I agree. I'm a big fan of stories (who isn't) and one of the reasons I find theatre so invigorating is because of it's ability to tell stories in a wide range of ways. I think when DW uses the word stories he is referring to a very close minded idea of what a story is and what it looks like. Story doesn't always mean narrative, or characters or any of those elements we associate with a story book. Unfortunately, in DW's theatre word there seems to be little room for anything else.

The Perf said...

Just to play devil's advocate for a moment. DW never actually makes reference to the $20 million, the writer of the article does, and his jibe at Kosky is in response to regular negative comments from Kosky in the press, so surely he deserves some right of reply.

That being said, I think his comments are misplaced. As Mark has already pointed out, it’s as if he hasn’t even looked at the STC season. It started with one of his own works, closely followed by “Travesties” which as I have already pointed out was a prime example of a writer-driven show, and the rest of the season is hardly a catalogue of spectacle. I think his concept of “Capital T Theatre” is erroneous, and somewhat misses the point of what theatre can offer. I was affected, not dazzled, by Kosky’s “The Woman Of Troy”.

As for stories, I have to be honest, they’re inherently important to a lot of the theatre I love. I think back to the productions that have truly made an impression on me in the past couple of years and some of the first that spring to mind are “Scorched” and “The Pillowman”, two epic tales that came to life on the Belvoir St stage.

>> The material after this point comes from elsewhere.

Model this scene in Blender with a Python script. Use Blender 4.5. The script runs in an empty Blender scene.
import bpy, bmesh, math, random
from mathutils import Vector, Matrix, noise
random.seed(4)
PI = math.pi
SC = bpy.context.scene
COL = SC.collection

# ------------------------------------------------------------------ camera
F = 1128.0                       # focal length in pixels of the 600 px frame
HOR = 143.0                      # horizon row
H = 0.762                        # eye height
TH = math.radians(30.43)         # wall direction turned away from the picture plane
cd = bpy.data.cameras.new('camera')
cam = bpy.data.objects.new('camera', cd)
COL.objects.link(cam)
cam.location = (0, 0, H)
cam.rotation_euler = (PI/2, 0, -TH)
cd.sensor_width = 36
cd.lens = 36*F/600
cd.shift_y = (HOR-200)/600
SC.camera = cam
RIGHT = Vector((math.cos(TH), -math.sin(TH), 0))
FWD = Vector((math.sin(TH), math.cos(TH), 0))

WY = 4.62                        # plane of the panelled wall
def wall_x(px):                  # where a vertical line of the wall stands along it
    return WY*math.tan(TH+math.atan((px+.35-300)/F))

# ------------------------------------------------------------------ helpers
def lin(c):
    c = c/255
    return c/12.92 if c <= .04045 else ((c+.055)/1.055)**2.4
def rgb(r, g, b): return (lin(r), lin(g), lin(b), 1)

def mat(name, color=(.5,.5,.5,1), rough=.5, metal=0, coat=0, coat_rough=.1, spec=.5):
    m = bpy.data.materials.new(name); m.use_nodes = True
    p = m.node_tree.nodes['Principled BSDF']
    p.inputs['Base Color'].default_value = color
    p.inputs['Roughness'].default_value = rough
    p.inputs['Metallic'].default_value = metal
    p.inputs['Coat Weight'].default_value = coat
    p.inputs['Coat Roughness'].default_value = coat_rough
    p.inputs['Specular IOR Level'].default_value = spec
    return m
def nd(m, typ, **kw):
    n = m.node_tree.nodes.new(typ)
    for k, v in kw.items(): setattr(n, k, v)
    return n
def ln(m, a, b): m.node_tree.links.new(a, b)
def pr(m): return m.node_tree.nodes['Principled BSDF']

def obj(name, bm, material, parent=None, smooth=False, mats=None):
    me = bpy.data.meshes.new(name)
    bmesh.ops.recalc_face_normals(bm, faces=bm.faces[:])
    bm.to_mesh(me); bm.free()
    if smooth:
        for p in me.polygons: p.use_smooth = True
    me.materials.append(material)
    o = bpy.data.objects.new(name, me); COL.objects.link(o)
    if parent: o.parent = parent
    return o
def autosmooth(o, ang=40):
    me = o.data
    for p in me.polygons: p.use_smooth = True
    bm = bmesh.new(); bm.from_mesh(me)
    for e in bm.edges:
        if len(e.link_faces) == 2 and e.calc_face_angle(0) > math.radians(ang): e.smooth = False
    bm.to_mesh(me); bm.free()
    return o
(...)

However, I have been equally inspired/awed/moved by the roller coaster of sensation that was The Border Project’s “Highway Rock’n’Roll Disaster” or the sheer immensity of “The War Of The Roses”.

- Simon

loulou said...

David Williamson should probably not attack the current theatre for it's lack of stories when his are some of the least engaging 'stories' I've ever read/seen. Not only is there an abundance of 'story' in Australian theatre [such as the four mentioned by Mark, and also Adam Cass's 'I Love You, Bro', Tom Holloway's 'Red Sky Morning' among many others] but, thankfully, there is also a much more open-minded definition of 'story' than there was in Tit-Mouse's heyday. Suck it up Dave, you might have to start getting a bit creative.

Dave said...

You're right, Nathan, he does have the right to rebuttal, but it's an extraordinarily petty comment to make, particularly in light of the jab he made at Kosky in his play. Which, I have to say, is a long way from being either witty or funny. Williamson is clearly no Churchill.

As for the story debate, I've always loved theatre for its ability to alternate between narrative and non-narrative approaches. To assert one approach as superior to the other is artistic fascism. Also, DW, STC staged the Removalists for you already this year, what's your beef?

Women of Troy was a very coherent "story" about post-war fallout and suffering; Tell-Tale Heart was a very standard beginning-middle-end narrative, and both did not, I think, overindulge in their theatricality. I think its ludicrous to make these statements in an attempt to save face. Maybe your "conversation" will be a little more thought out.